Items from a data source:
* Begin *

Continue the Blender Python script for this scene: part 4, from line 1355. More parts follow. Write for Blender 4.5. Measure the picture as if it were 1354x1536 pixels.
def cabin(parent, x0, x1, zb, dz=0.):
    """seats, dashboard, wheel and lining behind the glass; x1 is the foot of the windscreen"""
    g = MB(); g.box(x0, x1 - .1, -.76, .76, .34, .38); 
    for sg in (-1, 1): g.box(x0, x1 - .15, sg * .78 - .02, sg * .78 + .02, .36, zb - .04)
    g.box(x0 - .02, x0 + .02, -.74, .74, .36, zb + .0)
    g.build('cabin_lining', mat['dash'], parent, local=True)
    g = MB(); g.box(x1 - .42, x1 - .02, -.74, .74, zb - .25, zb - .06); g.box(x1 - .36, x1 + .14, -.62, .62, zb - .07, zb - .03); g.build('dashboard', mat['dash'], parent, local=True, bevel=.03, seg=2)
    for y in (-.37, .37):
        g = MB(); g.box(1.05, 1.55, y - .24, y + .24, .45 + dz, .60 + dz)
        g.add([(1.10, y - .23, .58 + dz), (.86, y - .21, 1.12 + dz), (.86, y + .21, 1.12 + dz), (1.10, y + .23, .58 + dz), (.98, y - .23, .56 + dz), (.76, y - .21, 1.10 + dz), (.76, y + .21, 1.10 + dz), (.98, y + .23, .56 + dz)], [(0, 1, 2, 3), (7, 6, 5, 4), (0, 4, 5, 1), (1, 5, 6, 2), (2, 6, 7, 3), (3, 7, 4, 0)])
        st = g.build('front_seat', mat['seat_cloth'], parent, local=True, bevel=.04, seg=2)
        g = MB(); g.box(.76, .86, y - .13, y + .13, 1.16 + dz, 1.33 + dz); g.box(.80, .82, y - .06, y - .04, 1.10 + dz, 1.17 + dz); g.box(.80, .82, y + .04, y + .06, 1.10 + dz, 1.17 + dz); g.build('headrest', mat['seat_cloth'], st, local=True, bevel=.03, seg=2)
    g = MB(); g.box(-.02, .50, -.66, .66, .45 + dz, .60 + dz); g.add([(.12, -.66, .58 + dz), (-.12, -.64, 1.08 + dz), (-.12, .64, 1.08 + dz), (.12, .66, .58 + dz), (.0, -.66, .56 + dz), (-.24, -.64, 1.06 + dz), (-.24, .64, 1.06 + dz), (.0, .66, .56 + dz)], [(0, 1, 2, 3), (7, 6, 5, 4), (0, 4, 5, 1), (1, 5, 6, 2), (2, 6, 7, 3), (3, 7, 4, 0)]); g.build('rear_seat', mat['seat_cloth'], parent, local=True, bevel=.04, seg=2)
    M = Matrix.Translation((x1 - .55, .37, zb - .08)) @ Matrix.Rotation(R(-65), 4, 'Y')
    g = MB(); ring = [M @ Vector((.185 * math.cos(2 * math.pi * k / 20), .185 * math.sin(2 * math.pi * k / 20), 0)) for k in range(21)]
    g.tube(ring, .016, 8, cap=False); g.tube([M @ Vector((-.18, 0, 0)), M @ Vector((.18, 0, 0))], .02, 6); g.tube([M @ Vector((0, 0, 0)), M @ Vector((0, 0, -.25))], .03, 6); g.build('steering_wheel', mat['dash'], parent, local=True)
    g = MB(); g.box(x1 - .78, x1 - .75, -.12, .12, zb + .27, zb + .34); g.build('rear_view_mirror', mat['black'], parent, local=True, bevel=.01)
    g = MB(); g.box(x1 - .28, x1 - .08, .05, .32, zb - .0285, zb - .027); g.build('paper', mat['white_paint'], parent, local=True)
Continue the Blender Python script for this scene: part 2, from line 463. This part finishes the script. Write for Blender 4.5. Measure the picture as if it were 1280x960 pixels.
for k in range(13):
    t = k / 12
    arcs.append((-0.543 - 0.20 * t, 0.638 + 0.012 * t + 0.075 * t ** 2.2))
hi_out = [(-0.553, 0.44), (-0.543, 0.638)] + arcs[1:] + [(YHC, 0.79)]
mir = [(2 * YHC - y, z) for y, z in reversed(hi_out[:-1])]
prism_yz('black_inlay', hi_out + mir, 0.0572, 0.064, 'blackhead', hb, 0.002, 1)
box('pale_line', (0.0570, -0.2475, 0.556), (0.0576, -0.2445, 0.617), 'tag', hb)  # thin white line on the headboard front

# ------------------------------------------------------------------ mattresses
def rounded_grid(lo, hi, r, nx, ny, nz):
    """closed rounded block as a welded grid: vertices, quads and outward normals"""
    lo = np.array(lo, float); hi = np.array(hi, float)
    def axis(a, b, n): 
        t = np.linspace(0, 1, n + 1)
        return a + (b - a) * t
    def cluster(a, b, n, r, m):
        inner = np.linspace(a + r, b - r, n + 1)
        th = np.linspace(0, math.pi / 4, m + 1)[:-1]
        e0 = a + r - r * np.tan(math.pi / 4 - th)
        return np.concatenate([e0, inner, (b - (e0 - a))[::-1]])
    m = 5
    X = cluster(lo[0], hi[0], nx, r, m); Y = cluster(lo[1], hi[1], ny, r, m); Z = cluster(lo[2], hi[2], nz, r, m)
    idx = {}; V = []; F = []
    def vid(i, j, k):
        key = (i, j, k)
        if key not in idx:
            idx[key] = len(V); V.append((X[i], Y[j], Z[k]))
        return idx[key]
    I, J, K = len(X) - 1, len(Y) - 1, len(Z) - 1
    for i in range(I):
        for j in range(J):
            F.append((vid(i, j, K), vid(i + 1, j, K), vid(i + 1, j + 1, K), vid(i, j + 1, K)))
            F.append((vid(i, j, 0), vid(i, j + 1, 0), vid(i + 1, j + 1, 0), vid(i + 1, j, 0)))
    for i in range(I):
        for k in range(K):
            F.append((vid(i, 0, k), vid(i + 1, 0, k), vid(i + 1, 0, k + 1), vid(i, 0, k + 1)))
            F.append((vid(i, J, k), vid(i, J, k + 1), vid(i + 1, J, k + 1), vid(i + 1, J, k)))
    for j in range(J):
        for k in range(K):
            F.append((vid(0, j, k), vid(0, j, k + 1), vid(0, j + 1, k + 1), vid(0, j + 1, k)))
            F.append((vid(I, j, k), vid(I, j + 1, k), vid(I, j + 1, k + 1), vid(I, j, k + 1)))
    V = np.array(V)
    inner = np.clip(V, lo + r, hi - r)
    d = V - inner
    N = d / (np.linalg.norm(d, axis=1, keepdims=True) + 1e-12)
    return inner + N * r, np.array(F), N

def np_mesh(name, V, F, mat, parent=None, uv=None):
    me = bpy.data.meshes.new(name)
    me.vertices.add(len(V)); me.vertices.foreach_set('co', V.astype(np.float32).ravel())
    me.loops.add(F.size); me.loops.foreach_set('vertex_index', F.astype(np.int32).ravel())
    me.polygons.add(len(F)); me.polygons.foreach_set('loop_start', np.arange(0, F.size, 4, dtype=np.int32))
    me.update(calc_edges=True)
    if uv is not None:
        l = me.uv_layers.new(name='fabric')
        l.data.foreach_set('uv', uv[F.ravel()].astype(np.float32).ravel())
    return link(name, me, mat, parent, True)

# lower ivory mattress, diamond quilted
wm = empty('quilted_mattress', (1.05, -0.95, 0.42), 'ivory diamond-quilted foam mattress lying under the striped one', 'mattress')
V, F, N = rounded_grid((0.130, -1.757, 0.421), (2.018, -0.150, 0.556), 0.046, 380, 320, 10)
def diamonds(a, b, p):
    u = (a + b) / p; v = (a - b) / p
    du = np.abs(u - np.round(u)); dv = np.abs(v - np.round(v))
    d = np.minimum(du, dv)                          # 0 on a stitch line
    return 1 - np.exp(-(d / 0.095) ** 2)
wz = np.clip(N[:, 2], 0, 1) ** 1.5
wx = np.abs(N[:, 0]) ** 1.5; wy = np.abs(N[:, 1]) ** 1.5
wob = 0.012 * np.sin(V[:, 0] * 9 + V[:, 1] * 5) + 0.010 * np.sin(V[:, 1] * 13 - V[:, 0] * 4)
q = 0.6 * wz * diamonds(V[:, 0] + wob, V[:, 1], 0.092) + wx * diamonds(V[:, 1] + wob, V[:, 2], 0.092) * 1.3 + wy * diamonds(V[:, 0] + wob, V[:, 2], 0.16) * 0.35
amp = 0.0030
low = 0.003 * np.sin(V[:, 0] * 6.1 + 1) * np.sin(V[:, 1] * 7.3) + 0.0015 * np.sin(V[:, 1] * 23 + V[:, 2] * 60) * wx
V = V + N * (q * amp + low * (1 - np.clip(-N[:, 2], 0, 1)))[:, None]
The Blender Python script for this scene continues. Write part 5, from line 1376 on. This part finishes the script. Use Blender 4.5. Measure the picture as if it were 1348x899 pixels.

* End *

Provide the count, and nothing else, of lines in the data above where the word "Python" occurs.

Full response: 3